═══ SUPPLIED INFORMATION

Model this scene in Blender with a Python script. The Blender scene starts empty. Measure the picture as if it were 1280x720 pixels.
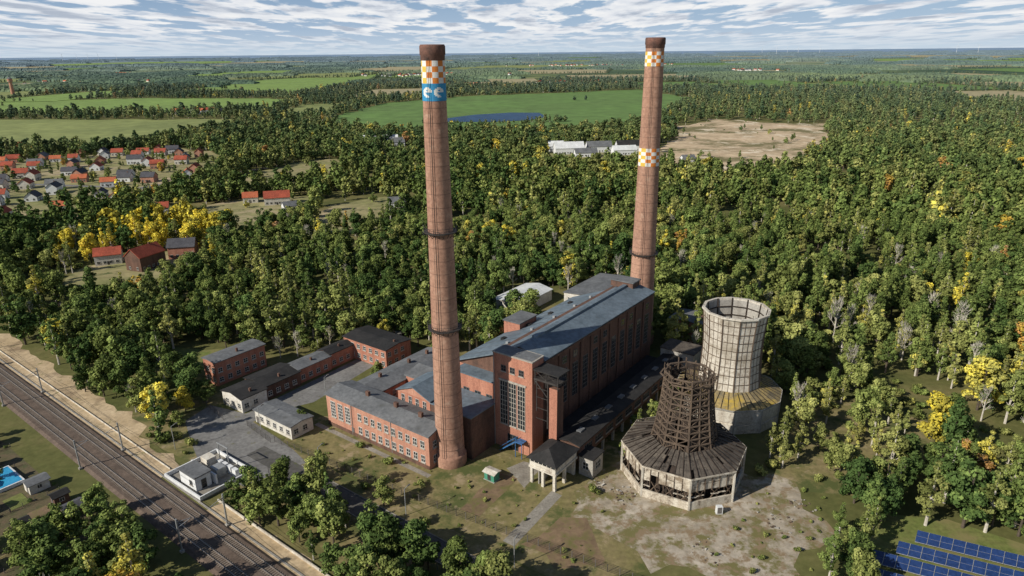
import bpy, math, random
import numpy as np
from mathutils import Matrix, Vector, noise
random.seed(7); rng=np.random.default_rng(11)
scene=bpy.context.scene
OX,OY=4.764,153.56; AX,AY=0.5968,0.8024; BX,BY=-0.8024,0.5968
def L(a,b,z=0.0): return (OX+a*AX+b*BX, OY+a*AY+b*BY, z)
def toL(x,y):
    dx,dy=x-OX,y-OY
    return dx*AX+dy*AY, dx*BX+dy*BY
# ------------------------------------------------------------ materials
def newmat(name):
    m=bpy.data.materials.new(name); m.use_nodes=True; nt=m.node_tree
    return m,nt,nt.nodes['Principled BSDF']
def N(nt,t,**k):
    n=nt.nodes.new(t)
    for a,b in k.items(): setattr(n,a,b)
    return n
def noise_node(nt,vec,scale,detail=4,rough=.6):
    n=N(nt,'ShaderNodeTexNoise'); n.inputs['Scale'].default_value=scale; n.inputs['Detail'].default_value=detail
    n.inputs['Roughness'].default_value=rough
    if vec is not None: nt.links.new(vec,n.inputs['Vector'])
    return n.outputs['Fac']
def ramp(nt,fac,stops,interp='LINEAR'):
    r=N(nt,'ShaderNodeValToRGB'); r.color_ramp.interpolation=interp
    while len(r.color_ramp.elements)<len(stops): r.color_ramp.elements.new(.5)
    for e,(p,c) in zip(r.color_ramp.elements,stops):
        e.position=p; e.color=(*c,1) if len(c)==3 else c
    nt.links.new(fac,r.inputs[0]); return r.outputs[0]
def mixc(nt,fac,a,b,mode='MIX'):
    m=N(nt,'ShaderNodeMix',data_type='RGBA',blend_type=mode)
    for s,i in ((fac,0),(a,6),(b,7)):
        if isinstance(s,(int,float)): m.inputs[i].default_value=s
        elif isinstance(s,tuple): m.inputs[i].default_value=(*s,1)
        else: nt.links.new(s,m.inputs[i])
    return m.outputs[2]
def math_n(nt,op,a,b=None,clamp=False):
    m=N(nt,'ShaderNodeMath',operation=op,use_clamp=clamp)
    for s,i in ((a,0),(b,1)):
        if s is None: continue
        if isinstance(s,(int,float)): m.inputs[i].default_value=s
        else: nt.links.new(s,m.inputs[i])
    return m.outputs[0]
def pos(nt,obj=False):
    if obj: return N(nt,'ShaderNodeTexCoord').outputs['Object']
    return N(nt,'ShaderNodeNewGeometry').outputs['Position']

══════

→ WORK TO DO: How many lines of the listing above include the word "scene"? Reply with the number alone.

→ RESULT BELOW: 2